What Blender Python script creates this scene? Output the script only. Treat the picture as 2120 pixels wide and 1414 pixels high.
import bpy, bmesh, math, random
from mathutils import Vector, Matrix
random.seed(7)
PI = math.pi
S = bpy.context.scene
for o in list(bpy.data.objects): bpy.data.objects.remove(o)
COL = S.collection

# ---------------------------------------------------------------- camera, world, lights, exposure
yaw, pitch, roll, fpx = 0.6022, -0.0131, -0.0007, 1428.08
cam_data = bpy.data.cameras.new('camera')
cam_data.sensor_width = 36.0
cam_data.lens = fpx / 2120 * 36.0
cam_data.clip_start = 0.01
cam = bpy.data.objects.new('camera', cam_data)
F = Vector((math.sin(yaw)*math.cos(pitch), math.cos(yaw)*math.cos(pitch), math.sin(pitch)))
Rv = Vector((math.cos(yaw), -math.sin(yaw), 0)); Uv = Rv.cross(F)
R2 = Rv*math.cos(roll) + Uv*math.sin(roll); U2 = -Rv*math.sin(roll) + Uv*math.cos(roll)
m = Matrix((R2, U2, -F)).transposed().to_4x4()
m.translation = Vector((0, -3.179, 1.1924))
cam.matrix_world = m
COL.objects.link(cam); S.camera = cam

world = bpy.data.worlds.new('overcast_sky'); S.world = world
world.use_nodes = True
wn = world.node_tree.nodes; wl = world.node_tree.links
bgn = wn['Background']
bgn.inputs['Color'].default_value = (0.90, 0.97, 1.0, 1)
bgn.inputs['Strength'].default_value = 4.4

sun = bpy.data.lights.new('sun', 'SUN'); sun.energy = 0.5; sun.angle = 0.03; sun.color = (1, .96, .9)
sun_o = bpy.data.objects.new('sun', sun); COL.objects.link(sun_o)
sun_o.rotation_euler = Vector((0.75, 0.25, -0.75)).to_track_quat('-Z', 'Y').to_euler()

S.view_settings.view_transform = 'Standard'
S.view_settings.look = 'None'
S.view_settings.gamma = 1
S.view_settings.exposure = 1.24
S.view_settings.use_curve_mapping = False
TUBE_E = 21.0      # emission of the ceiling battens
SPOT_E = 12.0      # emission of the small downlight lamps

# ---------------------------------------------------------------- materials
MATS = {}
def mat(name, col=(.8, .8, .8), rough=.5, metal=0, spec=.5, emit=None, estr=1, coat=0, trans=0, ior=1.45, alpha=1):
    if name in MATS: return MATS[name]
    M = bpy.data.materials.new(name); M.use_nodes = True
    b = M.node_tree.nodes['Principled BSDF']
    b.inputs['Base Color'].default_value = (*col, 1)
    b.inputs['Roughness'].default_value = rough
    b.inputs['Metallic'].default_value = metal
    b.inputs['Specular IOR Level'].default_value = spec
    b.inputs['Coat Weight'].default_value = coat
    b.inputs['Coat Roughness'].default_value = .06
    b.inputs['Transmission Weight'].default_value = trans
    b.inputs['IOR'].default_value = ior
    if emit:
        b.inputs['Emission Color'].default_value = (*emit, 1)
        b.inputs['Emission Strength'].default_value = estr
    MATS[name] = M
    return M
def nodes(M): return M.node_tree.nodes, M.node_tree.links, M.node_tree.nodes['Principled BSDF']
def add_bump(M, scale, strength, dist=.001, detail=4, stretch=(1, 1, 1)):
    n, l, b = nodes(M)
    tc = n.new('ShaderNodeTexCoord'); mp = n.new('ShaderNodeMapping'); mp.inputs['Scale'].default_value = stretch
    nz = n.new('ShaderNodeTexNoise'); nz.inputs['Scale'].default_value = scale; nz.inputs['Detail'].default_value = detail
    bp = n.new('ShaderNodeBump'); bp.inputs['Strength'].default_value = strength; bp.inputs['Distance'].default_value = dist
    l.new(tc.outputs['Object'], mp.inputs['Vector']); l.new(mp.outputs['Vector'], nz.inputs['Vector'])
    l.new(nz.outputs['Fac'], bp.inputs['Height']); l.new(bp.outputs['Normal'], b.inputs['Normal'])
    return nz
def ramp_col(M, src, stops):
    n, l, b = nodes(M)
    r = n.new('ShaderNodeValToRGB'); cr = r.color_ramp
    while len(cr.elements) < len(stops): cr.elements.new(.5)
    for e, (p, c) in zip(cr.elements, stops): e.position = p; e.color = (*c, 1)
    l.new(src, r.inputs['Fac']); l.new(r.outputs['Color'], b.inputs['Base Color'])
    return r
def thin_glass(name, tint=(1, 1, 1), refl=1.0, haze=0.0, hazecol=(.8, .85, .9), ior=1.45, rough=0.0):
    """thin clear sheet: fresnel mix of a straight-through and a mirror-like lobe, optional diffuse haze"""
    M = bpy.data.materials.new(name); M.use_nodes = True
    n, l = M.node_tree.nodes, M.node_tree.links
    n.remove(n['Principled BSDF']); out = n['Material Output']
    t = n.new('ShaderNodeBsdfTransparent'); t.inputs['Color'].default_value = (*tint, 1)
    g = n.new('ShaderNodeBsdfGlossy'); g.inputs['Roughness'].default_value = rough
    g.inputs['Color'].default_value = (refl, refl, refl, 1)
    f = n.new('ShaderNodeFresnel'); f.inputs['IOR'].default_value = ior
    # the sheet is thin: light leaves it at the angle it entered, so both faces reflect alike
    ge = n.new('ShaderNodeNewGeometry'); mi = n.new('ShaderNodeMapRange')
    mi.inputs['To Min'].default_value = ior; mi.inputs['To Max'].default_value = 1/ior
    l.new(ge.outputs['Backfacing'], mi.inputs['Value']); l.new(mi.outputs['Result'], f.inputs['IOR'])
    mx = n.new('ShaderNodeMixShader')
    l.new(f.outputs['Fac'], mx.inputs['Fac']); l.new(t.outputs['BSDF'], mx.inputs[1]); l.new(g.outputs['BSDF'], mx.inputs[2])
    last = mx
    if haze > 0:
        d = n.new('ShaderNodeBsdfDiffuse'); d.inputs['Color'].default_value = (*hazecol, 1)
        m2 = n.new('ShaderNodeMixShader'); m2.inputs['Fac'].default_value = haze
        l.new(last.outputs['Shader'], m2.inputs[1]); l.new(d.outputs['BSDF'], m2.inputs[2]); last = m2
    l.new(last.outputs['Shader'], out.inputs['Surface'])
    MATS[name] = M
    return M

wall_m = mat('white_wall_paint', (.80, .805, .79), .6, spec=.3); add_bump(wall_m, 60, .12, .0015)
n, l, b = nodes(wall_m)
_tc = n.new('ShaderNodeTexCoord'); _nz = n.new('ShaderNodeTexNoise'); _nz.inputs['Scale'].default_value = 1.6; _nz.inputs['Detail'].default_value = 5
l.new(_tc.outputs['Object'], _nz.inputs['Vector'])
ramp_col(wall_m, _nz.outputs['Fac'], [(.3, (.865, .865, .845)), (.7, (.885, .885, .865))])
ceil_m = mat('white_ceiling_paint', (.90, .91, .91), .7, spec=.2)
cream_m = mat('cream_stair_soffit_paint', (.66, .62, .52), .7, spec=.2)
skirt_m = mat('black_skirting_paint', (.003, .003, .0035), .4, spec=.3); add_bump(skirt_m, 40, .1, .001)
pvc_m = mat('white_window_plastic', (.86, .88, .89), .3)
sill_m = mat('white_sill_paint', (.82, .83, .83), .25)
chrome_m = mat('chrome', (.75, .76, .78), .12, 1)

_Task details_
Return the opening line of the data and every line after it through the line containing "SPOT_E = 12.0", please, exactly as written and with nothing added.

_The output_
What Blender Python script creates this scene? Output the script only. Treat the picture as 2120 pixels wide and 1414 pixels high.
import bpy, bmesh, math, random
from mathutils import Vector, Matrix
random.seed(7)
PI = math.pi
S = bpy.context.scene
for o in list(bpy.data.objects): bpy.data.objects.remove(o)
COL = S.collection

# ---------------------------------------------------------------- camera, world, lights, exposure
yaw, pitch, roll, fpx = 0.6022, -0.0131, -0.0007, 1428.08
cam_data = bpy.data.cameras.new('camera')
cam_data.sensor_width = 36.0
cam_data.lens = fpx / 2120 * 36.0
cam_data.clip_start = 0.01
cam = bpy.data.objects.new('camera', cam_data)
F = Vector((math.sin(yaw)*math.cos(pitch), math.cos(yaw)*math.cos(pitch), math.sin(pitch)))
Rv = Vector((math.cos(yaw), -math.sin(yaw), 0)); Uv = Rv.cross(F)
R2 = Rv*math.cos(roll) + Uv*math.sin(roll); U2 = -Rv*math.sin(roll) + Uv*math.cos(roll)
m = Matrix((R2, U2, -F)).transposed().to_4x4()
m.translation = Vector((0, -3.179, 1.1924))
cam.matrix_world = m
COL.objects.link(cam); S.camera = cam

world = bpy.data.worlds.new('overcast_sky'); S.world = world
world.use_nodes = True
wn = world.node_tree.nodes; wl = world.node_tree.links
bgn = wn['Background']
bgn.inputs['Color'].default_value = (0.90, 0.97, 1.0, 1)
bgn.inputs['Strength'].default_value = 4.4

sun = bpy.data.lights.new('sun', 'SUN'); sun.energy = 0.5; sun.angle = 0.03; sun.color = (1, .96, .9)
sun_o = bpy.data.objects.new('sun', sun); COL.objects.link(sun_o)
sun_o.rotation_euler = Vector((0.75, 0.25, -0.75)).to_track_quat('-Z', 'Y').to_euler()

S.view_settings.view_transform = 'Standard'
S.view_settings.look = 'None'
S.view_settings.gamma = 1
S.view_settings.exposure = 1.24
S.view_settings.use_curve_mapping = False
TUBE_E = 21.0      # emission of the ceiling battens
SPOT_E = 12.0      # emission of the small downlight lamps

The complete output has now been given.